MATERIAL:
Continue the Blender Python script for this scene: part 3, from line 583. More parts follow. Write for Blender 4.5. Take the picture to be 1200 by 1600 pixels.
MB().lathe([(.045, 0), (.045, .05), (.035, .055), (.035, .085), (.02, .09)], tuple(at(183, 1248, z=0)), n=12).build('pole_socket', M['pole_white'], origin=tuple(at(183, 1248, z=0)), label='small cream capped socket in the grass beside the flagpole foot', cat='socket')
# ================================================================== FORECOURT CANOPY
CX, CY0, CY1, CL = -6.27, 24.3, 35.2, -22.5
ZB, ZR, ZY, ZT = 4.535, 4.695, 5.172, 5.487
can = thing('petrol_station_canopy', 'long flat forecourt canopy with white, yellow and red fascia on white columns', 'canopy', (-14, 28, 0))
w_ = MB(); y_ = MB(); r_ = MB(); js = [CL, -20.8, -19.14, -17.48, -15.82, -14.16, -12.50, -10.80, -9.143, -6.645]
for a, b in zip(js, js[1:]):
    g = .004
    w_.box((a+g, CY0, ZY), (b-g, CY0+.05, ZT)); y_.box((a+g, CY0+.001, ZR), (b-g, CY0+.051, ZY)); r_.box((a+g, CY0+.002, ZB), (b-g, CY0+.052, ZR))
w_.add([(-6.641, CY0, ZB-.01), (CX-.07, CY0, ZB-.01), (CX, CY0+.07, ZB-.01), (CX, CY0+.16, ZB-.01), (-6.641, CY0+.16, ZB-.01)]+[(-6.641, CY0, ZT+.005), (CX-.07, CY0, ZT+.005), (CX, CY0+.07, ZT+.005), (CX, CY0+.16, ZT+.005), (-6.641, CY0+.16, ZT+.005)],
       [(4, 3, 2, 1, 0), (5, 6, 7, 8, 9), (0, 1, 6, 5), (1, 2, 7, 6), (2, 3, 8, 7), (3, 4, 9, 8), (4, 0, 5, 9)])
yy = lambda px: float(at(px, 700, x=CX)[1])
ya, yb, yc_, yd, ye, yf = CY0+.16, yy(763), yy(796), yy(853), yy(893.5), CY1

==

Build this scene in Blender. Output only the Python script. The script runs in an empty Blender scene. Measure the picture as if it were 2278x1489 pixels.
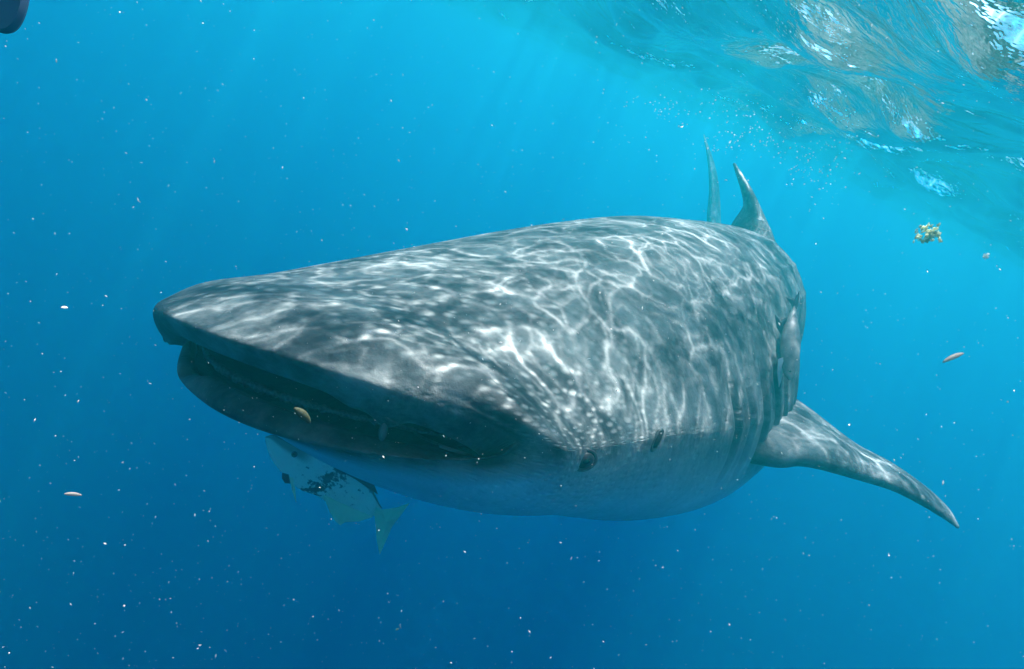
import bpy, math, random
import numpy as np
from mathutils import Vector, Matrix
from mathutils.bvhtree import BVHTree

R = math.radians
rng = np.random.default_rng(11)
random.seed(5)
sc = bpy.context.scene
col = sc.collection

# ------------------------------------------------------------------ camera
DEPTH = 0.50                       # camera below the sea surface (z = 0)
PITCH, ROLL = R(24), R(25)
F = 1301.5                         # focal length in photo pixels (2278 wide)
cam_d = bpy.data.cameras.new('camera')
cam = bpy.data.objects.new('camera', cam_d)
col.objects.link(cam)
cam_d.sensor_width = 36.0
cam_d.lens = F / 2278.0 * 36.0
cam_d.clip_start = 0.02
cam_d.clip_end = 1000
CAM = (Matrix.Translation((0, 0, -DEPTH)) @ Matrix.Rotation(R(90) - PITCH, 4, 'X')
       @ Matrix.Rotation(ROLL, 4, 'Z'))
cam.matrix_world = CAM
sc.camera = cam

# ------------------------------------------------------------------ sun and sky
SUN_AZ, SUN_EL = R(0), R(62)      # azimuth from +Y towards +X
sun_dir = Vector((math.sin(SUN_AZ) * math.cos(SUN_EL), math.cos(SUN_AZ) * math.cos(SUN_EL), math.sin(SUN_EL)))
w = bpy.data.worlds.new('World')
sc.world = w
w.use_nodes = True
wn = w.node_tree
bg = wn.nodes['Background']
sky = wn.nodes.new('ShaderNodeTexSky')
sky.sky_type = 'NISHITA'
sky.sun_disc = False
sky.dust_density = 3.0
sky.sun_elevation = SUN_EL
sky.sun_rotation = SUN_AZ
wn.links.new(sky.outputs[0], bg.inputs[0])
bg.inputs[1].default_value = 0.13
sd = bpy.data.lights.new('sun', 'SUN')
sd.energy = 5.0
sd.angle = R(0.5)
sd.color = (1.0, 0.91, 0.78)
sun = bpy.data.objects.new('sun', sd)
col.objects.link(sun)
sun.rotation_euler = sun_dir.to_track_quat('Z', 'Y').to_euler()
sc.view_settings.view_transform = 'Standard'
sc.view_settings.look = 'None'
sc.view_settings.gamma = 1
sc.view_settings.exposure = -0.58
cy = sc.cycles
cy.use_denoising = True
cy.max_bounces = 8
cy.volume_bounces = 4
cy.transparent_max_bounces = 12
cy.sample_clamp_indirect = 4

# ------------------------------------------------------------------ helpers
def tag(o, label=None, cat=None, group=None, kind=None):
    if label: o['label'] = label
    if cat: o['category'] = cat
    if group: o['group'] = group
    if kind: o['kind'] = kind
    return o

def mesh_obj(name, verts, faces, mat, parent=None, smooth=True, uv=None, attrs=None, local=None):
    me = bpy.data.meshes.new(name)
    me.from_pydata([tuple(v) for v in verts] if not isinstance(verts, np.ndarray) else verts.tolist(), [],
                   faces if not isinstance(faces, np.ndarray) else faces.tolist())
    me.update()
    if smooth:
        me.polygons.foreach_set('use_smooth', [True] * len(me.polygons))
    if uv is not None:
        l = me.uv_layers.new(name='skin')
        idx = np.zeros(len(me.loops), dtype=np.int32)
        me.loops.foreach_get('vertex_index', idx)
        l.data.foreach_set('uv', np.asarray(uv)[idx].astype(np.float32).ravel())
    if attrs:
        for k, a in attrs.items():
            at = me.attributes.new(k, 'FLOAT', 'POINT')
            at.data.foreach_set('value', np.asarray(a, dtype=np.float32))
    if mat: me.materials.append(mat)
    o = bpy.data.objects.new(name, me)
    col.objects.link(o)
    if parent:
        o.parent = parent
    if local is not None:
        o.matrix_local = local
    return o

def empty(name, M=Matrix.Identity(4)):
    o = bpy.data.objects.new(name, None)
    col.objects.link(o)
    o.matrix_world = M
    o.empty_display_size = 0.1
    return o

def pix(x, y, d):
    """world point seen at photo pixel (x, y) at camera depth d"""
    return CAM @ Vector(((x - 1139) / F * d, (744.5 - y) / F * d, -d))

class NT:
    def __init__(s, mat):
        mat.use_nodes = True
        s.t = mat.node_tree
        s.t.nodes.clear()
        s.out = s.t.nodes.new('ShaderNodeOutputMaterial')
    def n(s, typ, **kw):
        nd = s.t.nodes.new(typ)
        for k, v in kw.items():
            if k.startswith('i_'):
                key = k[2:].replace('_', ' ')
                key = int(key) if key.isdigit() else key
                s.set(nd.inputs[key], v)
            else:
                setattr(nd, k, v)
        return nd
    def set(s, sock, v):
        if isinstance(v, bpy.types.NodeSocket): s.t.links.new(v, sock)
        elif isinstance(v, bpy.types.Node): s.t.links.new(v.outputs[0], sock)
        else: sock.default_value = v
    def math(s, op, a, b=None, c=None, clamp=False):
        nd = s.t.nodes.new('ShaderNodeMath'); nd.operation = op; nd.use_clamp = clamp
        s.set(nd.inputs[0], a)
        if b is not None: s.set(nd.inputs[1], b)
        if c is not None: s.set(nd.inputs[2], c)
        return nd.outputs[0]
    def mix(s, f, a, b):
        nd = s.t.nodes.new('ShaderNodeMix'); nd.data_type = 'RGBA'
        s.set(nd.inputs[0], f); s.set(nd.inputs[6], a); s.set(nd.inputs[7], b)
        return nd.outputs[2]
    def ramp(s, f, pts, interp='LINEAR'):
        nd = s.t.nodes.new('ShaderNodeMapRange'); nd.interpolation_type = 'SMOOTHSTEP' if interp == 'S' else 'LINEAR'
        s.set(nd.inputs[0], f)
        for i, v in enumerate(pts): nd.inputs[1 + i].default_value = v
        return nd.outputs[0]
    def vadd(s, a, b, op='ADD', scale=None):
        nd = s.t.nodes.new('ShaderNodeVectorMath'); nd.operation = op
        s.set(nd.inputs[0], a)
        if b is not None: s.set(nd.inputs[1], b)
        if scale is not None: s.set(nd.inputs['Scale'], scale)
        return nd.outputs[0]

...

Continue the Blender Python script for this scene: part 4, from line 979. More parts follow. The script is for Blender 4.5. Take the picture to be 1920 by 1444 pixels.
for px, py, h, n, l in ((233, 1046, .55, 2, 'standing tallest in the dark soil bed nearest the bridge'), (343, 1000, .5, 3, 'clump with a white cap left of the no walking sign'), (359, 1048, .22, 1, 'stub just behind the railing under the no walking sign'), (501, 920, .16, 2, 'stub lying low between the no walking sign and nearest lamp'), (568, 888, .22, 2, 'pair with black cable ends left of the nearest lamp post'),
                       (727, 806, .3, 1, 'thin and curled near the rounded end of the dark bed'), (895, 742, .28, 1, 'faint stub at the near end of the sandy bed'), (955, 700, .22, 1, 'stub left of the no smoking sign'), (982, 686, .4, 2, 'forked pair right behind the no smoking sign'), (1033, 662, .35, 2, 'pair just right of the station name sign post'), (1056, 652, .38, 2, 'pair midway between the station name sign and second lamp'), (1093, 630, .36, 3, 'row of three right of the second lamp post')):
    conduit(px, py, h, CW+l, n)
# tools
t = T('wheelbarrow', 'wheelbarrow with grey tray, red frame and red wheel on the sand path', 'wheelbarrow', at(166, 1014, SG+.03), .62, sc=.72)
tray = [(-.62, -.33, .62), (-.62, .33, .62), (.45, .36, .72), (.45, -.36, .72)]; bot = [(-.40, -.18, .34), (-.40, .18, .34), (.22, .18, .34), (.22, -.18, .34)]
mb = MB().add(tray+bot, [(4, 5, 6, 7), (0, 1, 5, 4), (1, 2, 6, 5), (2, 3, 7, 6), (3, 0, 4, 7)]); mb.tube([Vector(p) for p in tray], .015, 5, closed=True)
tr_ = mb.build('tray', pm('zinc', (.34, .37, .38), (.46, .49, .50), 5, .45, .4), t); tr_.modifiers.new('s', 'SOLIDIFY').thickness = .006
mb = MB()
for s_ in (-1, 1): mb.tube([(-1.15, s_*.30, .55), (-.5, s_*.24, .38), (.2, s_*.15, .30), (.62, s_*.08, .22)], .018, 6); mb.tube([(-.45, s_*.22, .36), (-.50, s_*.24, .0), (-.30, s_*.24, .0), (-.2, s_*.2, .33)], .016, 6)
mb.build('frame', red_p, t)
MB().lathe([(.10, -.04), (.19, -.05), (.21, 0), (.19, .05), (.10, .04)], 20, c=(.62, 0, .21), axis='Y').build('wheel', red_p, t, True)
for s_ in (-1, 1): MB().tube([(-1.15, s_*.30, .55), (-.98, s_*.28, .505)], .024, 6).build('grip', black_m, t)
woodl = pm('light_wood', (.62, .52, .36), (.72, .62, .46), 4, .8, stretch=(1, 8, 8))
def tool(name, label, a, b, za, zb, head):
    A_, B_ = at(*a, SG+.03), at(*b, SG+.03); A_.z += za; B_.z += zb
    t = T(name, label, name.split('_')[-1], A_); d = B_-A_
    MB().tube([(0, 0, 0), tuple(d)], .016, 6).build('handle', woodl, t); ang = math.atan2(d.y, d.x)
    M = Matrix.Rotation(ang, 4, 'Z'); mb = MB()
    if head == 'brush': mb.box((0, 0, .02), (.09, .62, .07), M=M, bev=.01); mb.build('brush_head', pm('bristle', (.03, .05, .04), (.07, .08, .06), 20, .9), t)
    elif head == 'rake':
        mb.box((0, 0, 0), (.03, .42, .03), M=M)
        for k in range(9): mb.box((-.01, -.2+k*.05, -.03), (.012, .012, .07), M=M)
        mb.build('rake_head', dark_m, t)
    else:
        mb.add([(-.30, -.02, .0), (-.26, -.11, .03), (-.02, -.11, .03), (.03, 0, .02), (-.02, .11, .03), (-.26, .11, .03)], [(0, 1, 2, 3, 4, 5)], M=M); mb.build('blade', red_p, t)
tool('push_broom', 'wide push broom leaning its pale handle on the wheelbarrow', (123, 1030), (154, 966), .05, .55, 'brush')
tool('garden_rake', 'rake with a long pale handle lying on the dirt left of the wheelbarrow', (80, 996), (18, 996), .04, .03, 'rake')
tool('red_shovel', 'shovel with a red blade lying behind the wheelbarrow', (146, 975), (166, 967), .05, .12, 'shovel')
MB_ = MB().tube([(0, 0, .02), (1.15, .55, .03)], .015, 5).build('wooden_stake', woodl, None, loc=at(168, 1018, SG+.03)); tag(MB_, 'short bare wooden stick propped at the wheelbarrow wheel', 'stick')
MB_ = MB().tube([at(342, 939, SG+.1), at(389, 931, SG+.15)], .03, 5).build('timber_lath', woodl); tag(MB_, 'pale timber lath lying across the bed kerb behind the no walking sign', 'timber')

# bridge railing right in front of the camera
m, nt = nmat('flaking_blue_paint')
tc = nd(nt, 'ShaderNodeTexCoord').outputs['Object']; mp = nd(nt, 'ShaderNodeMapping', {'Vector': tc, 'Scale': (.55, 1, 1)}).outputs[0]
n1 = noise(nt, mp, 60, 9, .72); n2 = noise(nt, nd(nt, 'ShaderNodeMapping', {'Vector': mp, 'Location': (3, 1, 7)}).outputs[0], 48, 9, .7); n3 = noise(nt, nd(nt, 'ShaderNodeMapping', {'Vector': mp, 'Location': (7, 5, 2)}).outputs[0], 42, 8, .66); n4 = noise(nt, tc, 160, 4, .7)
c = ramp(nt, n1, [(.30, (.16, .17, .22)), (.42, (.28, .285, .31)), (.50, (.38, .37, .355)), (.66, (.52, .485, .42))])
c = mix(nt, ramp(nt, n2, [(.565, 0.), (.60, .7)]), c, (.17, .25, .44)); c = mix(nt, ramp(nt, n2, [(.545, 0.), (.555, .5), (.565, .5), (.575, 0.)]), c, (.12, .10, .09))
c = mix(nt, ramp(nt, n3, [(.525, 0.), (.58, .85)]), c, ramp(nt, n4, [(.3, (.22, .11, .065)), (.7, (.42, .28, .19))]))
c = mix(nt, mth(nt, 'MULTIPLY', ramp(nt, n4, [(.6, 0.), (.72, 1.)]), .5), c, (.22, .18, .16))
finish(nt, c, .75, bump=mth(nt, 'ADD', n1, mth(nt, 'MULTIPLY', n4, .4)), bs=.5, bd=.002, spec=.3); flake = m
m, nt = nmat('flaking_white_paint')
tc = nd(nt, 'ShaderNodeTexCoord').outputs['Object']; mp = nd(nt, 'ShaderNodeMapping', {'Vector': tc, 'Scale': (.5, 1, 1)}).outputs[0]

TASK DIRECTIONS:
In the records above, find the line with "Build this scene" and the line with "cy.sample_clamp_indirect = 4", then restate word for word only those two lines and all lines between, omitting pictures.

RESPONSE:
Build this scene in Blender. Output only the Python script. The script runs in an empty Blender scene. Measure the picture as if it were 2278x1489 pixels.
import bpy, math, random
import numpy as np
from mathutils import Vector, Matrix
from mathutils.bvhtree import BVHTree

R = math.radians
rng = np.random.default_rng(11)
random.seed(5)
sc = bpy.context.scene
col = sc.collection

# ------------------------------------------------------------------ camera
DEPTH = 0.50                       # camera below the sea surface (z = 0)
PITCH, ROLL = R(24), R(25)
F = 1301.5                         # focal length in photo pixels (2278 wide)
cam_d = bpy.data.cameras.new('camera')
cam = bpy.data.objects.new('camera', cam_d)
col.objects.link(cam)
cam_d.sensor_width = 36.0
cam_d.lens = F / 2278.0 * 36.0
cam_d.clip_start = 0.02
cam_d.clip_end = 1000
CAM = (Matrix.Translation((0, 0, -DEPTH)) @ Matrix.Rotation(R(90) - PITCH, 4, 'X')
       @ Matrix.Rotation(ROLL, 4, 'Z'))
cam.matrix_world = CAM
sc.camera = cam

# ------------------------------------------------------------------ sun and sky
SUN_AZ, SUN_EL = R(0), R(62)      # azimuth from +Y towards +X
sun_dir = Vector((math.sin(SUN_AZ) * math.cos(SUN_EL), math.cos(SUN_AZ) * math.cos(SUN_EL), math.sin(SUN_EL)))
w = bpy.data.worlds.new('World')
sc.world = w
w.use_nodes = True
wn = w.node_tree
bg = wn.nodes['Background']
sky = wn.nodes.new('ShaderNodeTexSky')
sky.sky_type = 'NISHITA'
sky.sun_disc = False
sky.dust_density = 3.0
sky.sun_elevation = SUN_EL
sky.sun_rotation = SUN_AZ
wn.links.new(sky.outputs[0], bg.inputs[0])
bg.inputs[1].default_value = 0.13
sd = bpy.data.lights.new('sun', 'SUN')
sd.energy = 5.0
sd.angle = R(0.5)
sd.color = (1.0, 0.91, 0.78)
sun = bpy.data.objects.new('sun', sd)
col.objects.link(sun)
sun.rotation_euler = sun_dir.to_track_quat('Z', 'Y').to_euler()
sc.view_settings.view_transform = 'Standard'
sc.view_settings.look = 'None'
sc.view_settings.gamma = 1
sc.view_settings.exposure = -0.58
cy = sc.cycles
cy.use_denoising = True
cy.max_bounces = 8
cy.volume_bounces = 4
cy.transparent_max_bounces = 12
cy.sample_clamp_indirect = 4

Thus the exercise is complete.